The following obituary for Edward Bridges Rice appeared in the Times newspaper.

Obituary in the Times newspaper
31 October 1902The death is announced of Admiral Sir Edward Bridges Rice at the age of 83. He was the son of Mr. E.R. Rice, of Dane Court, Dover, a prominent man in his county and Liberal member for Dover in four Parliaments. Admiral Rice entered the Navy in 1832 and became mate in 1839, in which capacity, in 1842, he served in the Dido during the operations on the Yang-tsze-kiang, and for this service received the medal.
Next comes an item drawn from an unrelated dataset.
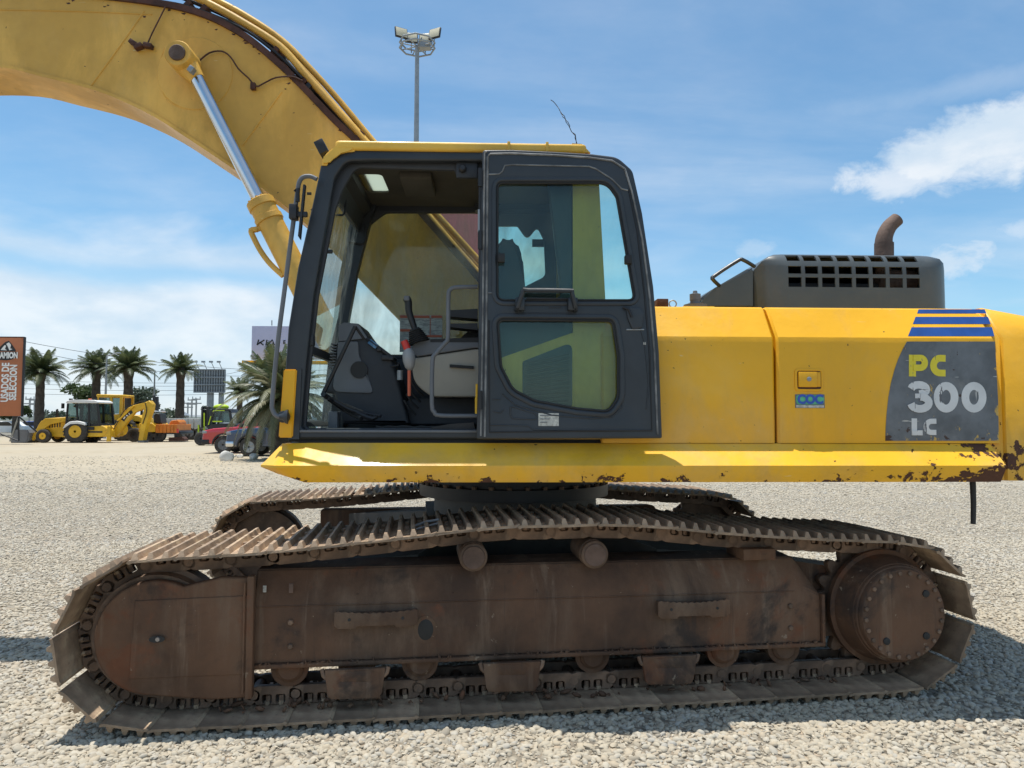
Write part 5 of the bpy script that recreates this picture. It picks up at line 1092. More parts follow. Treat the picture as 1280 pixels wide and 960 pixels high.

He became lieutenant in 1844 and commander in 1850. Two years later he commanded the flotilla of boats for two months on the Irrawaddy in advance of the British forces, engaged the Burmese at Metha, destroyed their magazines and war boats, and dispersed the troops. Commander Rice had charge of the seamen and naval guns on shore at the capture of Prome, and, in addition to the Burmese medal, received the thanks of the Governor-General in Council. In 1854, when commander of the Prometheus, he attacked the Riff pirates on shore near Cape Tres Forcas, and recaptured the English brig Cuthbert Young. On this occasion Parliament voted the Prometheus £1,000. Receiving his step in 1855, he was employed as flag captain in the Leander at Sevastopol from January, 1856, to the evacuation of the Crimea, and received the Turkish and Crimean medals with the Sevastopol clasp. He attained flag rank in 1873 and became vice-admiral in 1878. Admiral Rice was commander-in-chief at the Nore from 1882 to 1884, when he retired, being promoted admiral three days after his retirement. He was A.D.C. to Queen Victoria from 1869 to 1873, was made a Companion of the Bath in 1881, and was created K.C.B. in June, 1887. Admiral Rice, who was, as was his father before him, a magistrate and deputy lieutenant for the county of Kent, married in 1864 a daughter of the late Rev. William Vernon Harcourt, of Nuneham-park, Oxon, and was thus brother-in-law to Sir William Harcourt, who by the death of his relative was prevented from attending the House of Commons yesterday.